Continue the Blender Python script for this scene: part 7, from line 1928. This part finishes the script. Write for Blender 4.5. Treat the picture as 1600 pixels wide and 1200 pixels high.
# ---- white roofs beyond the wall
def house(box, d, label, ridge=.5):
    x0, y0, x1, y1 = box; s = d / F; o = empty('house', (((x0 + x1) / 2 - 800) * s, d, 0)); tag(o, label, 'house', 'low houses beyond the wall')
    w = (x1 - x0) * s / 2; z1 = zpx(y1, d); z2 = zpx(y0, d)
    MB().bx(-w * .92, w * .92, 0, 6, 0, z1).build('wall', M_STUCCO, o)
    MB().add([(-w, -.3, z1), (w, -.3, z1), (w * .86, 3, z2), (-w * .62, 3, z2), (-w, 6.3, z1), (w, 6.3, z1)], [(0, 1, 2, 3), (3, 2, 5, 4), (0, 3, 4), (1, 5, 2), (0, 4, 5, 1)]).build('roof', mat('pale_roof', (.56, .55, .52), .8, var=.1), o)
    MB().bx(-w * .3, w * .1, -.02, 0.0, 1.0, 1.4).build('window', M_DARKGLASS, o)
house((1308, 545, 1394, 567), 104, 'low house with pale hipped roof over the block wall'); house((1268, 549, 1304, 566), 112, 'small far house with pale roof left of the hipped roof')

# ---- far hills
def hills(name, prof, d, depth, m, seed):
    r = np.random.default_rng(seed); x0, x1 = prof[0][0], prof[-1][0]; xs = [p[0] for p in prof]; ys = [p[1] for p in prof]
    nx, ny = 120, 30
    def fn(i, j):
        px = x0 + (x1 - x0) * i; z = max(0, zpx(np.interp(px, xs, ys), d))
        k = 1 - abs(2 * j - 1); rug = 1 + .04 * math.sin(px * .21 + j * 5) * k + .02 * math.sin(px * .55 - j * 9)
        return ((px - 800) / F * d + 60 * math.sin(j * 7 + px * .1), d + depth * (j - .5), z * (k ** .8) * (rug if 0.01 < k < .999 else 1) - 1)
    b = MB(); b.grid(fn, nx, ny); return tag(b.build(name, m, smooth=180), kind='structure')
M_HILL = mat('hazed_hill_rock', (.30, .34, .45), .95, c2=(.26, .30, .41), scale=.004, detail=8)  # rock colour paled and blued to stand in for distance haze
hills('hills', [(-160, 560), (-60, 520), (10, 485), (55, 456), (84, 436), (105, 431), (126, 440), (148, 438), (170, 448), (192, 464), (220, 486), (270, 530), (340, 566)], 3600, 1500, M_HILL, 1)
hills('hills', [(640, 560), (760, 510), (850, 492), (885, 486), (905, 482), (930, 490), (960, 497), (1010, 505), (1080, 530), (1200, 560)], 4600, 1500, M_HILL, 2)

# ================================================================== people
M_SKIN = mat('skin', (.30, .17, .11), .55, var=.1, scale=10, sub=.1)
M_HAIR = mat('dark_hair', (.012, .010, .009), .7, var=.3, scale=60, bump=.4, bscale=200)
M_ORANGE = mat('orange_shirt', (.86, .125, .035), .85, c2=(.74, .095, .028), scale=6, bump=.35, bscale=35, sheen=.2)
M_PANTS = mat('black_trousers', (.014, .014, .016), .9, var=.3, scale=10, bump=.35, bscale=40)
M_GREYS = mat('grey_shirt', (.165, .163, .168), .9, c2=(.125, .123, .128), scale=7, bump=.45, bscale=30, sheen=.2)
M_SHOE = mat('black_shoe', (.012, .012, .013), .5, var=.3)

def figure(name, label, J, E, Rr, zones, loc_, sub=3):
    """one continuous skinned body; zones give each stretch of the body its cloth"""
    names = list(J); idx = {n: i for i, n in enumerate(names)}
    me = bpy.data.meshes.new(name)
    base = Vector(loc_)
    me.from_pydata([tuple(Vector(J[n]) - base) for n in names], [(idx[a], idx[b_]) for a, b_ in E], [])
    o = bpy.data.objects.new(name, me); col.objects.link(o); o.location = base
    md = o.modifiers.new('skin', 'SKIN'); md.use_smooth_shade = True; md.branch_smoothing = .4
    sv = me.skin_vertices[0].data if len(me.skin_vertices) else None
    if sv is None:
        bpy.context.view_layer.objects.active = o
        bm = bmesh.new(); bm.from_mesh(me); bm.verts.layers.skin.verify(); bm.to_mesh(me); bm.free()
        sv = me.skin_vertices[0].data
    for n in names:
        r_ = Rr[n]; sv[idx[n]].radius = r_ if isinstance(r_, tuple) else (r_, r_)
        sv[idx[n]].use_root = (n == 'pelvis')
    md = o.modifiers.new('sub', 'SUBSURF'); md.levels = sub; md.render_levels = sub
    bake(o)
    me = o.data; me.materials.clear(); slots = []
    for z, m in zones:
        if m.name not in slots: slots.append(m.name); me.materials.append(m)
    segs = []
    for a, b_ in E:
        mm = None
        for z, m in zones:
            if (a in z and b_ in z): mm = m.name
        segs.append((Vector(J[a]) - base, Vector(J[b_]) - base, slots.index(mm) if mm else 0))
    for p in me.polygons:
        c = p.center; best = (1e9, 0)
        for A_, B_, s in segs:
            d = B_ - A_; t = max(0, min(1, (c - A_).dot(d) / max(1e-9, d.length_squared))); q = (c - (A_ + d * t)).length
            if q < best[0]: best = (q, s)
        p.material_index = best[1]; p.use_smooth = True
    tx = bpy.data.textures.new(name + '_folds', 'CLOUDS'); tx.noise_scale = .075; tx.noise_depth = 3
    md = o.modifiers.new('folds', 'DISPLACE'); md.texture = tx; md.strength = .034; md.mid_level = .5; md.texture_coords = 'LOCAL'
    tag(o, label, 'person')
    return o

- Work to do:
Lines from the start of the material above through the line containing "house((1308, 545, 1394, 567), 104, 'low" are to be duplicated exactly, and only those.

- Response:
Continue the Blender Python script for this scene: part 7, from line 1928. This part finishes the script. Write for Blender 4.5. Treat the picture as 1600 pixels wide and 1200 pixels high.
# ---- white roofs beyond the wall
def house(box, d, label, ridge=.5):
    x0, y0, x1, y1 = box; s = d / F; o = empty('house', (((x0 + x1) / 2 - 800) * s, d, 0)); tag(o, label, 'house', 'low houses beyond the wall')
    w = (x1 - x0) * s / 2; z1 = zpx(y1, d); z2 = zpx(y0, d)
    MB().bx(-w * .92, w * .92, 0, 6, 0, z1).build('wall', M_STUCCO, o)
    MB().add([(-w, -.3, z1), (w, -.3, z1), (w * .86, 3, z2), (-w * .62, 3, z2), (-w, 6.3, z1), (w, 6.3, z1)], [(0, 1, 2, 3), (3, 2, 5, 4), (0, 3, 4), (1, 5, 2), (0, 4, 5, 1)]).build('roof', mat('pale_roof', (.56, .55, .52), .8, var=.1), o)
    MB().bx(-w * .3, w * .1, -.02, 0.0, 1.0, 1.4).build('window', M_DARKGLASS, o)
house((1308, 545, 1394, 567), 104, 'low house with pale hipped roof over the block wall'); house((1268, 549, 1304, 566), 112, 'small far house with pale roof left of the hipped roof')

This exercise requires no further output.